Even when we look around at our world and see great wrongs being carried out, we have choices about the way we meet those wrongs. No matter what is going on around us or within us, the reality of God at work in our lives and the dream of God for the life of the world is greater than any evil we encounter. Even when we get a case of amnesia like King Ahab had, and we forget who we really are, God does not forget.

And that is what we can learn from these ancient texts. God does show up – in this case in the person of the prophet Elijah. Our Jewish brothers and sisters have continued to believe that Elijah will come. They set a place at the table for him every time they celebrate the Passover Seder. There is even a time in the liturgy when they open the door so that Elijah can come in.

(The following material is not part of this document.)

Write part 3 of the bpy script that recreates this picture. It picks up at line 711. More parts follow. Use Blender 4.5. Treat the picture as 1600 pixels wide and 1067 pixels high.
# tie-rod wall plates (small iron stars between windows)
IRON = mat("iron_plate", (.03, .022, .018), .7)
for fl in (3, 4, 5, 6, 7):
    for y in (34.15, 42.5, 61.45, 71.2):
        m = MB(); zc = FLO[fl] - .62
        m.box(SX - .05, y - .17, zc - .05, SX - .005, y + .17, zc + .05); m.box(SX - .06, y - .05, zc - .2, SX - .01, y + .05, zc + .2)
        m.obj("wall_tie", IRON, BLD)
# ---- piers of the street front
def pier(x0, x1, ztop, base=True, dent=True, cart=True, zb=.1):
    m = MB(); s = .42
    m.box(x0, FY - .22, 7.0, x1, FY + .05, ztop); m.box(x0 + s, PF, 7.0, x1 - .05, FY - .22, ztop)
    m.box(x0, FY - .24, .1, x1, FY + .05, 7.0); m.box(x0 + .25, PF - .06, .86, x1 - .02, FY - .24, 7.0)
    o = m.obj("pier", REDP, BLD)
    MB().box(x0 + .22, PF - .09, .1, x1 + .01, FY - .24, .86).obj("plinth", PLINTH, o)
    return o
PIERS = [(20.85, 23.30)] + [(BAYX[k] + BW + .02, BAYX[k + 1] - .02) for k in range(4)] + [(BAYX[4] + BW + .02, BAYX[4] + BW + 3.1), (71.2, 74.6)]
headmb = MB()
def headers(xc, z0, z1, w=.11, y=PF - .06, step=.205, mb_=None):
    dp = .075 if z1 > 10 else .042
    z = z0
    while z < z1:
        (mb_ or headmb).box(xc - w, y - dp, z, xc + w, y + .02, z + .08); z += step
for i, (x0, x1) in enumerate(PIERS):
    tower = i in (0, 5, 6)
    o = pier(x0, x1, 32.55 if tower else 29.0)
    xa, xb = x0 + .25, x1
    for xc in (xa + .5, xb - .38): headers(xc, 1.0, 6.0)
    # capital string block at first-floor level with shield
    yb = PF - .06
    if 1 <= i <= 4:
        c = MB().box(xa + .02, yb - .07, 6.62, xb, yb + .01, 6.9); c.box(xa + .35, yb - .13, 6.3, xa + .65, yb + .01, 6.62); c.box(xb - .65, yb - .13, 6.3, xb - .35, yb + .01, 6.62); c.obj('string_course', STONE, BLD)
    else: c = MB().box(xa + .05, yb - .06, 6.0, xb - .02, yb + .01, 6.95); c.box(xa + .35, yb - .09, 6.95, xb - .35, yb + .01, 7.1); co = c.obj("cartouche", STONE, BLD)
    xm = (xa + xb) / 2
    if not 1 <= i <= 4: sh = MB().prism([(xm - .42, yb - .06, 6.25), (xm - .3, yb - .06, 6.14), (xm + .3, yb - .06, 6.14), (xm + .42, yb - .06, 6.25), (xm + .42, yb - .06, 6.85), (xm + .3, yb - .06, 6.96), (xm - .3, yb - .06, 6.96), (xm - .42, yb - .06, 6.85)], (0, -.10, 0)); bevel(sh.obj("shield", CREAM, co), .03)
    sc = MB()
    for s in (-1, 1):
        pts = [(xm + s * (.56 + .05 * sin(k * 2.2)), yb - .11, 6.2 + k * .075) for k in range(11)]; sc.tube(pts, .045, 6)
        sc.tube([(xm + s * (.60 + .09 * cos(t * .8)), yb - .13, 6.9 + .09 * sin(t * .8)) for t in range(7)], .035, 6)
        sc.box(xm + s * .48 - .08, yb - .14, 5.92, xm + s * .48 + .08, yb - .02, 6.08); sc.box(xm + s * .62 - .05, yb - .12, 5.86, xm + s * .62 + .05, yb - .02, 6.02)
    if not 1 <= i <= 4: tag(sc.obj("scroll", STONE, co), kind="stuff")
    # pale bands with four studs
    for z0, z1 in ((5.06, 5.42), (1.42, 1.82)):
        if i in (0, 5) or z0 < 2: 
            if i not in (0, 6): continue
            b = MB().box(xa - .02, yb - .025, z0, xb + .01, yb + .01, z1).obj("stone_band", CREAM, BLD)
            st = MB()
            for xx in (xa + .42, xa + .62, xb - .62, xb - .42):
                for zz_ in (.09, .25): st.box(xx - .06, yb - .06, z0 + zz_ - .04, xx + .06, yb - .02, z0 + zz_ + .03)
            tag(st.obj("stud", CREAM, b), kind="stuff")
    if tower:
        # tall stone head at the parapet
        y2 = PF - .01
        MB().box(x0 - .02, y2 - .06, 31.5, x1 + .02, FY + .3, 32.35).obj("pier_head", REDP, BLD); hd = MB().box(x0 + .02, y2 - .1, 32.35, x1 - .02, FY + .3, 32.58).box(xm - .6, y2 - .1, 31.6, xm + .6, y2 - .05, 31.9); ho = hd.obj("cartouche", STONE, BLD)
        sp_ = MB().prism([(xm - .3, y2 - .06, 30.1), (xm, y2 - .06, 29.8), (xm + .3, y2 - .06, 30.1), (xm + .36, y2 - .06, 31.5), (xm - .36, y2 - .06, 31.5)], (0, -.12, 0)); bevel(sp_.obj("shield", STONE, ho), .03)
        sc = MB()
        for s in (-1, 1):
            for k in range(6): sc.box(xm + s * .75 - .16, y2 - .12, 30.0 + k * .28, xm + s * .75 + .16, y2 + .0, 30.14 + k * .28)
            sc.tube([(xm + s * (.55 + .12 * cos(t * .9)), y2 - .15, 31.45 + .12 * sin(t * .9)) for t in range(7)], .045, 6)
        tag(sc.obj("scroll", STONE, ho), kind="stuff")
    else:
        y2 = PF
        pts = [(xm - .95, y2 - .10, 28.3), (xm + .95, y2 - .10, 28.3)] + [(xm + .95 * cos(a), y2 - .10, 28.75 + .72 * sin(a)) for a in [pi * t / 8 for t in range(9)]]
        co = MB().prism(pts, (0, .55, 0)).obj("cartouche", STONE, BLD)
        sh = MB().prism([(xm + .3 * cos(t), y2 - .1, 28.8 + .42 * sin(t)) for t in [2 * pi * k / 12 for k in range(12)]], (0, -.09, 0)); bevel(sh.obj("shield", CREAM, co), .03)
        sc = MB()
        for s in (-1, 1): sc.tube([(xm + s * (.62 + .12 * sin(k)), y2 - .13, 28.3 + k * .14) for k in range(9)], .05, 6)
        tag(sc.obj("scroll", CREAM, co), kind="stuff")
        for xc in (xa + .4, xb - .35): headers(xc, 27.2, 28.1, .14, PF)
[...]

The last cup of the Seder is the cup of Elijah, which may be the cup that Jesus took and declared to be the cup of the new covenant – my blood that is poured out so that sins may be forgiven. So in a sense we also celebrate the presence of the prophet in this meal in which we remember Jesus.

So friends, let us look for that alternative reality in our everyday lives. It is never too late to leave an empty chair for Elijah. We might find that the spirit of Elijah continues to enter our world, we might even find that we have a bit of that spirit within each of us and that we are the ones chosen to show up in the places of injustice. For we all have choices about the way that we live. We have the gift of “otherwise” – we might call it Easter, or resurrection, or new life. God’s gifts of love and grace are truly amazing. Thanks be to God. Amen.